George Livermore EM

b. 24/08/1883 ? d. 05/01/1968 Droxford, Hampshire.

DATE OF EM ACTION: 07/03/1923 Enham Village, Andover, Hampshire.

George was born on 24th August 1883, though little is known about his early life. It is believed he married Alice Susan Jeffrey, and served in the RAF during the Great War. He was invalided out of the the RAF due to a gunshot wound to the foot, and undertook a training course to become a French polisher. He was severely injured during the incident at the Enham Village Centre, and was incapacitated for the majority of the rest of his life.
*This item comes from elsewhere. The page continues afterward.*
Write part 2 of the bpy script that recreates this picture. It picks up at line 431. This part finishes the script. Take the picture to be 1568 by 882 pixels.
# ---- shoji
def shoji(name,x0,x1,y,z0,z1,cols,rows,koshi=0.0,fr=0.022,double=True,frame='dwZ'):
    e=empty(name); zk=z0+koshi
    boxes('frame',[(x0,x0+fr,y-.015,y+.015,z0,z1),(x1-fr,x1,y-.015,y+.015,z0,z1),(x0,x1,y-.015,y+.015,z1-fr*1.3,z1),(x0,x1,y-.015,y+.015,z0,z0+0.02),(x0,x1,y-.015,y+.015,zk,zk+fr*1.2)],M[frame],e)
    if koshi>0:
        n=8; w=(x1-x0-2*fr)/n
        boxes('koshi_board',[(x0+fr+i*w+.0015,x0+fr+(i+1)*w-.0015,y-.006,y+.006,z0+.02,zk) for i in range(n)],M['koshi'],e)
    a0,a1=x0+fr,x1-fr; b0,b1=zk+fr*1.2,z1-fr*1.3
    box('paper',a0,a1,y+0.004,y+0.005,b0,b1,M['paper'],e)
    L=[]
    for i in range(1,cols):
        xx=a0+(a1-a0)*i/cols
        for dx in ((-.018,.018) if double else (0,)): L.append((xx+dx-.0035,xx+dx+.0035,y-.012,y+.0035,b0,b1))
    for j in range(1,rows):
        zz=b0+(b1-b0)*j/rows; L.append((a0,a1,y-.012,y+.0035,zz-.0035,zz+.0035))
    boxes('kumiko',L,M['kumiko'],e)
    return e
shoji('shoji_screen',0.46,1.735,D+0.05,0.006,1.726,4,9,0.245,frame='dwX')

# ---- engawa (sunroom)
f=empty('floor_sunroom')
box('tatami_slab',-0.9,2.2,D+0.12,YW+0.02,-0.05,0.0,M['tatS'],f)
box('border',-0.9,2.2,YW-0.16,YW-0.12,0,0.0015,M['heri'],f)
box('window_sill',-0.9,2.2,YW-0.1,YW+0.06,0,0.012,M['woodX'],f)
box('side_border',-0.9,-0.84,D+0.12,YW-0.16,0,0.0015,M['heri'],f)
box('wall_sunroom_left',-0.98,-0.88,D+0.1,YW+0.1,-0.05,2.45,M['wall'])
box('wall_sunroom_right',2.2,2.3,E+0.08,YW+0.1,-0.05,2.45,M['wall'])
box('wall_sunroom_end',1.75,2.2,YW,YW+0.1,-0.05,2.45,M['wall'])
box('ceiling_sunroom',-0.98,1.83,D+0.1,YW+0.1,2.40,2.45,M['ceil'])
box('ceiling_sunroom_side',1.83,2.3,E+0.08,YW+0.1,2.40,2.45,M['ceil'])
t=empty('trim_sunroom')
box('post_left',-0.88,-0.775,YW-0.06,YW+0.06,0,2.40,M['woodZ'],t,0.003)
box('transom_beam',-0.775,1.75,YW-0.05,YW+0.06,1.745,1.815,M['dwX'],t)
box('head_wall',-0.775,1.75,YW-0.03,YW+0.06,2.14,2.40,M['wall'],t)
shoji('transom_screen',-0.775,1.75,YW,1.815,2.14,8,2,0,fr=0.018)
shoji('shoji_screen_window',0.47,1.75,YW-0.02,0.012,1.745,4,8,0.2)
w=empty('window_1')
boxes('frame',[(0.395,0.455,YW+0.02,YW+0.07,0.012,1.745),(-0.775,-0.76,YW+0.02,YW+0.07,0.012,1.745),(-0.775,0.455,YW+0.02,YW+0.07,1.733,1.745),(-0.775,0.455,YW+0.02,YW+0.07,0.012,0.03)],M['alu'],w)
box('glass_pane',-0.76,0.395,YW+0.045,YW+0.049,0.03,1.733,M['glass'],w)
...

Livermore served in the Royal Air Force during the war and was discharged in 1919 with a disability pension on account of a gun-shot wound in the foot. He was undergoing a course of training in French polishing at the Enham Village Centre, Andover, and on March 7th, 1923, was, together with other disabled men, in a room where some beeswax mixed with turpentine was being heated on a stove. This caught fire, and Livermore, realising the danger, seized a walking stick and with the crooked end lifted the blazing bucket and made for the door. His clothing was alight, but not withstanding serious burns he gallantly made his way to the doorway, when he was compelled to drop the bucket. When the fire occurred some of the men in the room managed to escape through the windows but all the men were in various degrees disabled and some were unable to escape. As it was, some of the men were slightly burnt, while Livermore himself sustained severe injuries causing him intense suffering. He had to lose part of his left arm while his right hand and arm were severely burnt. There is no doubt that Livermore realised the danger to his comrades if the building caught fire and without hesitation risked his life on their behalf.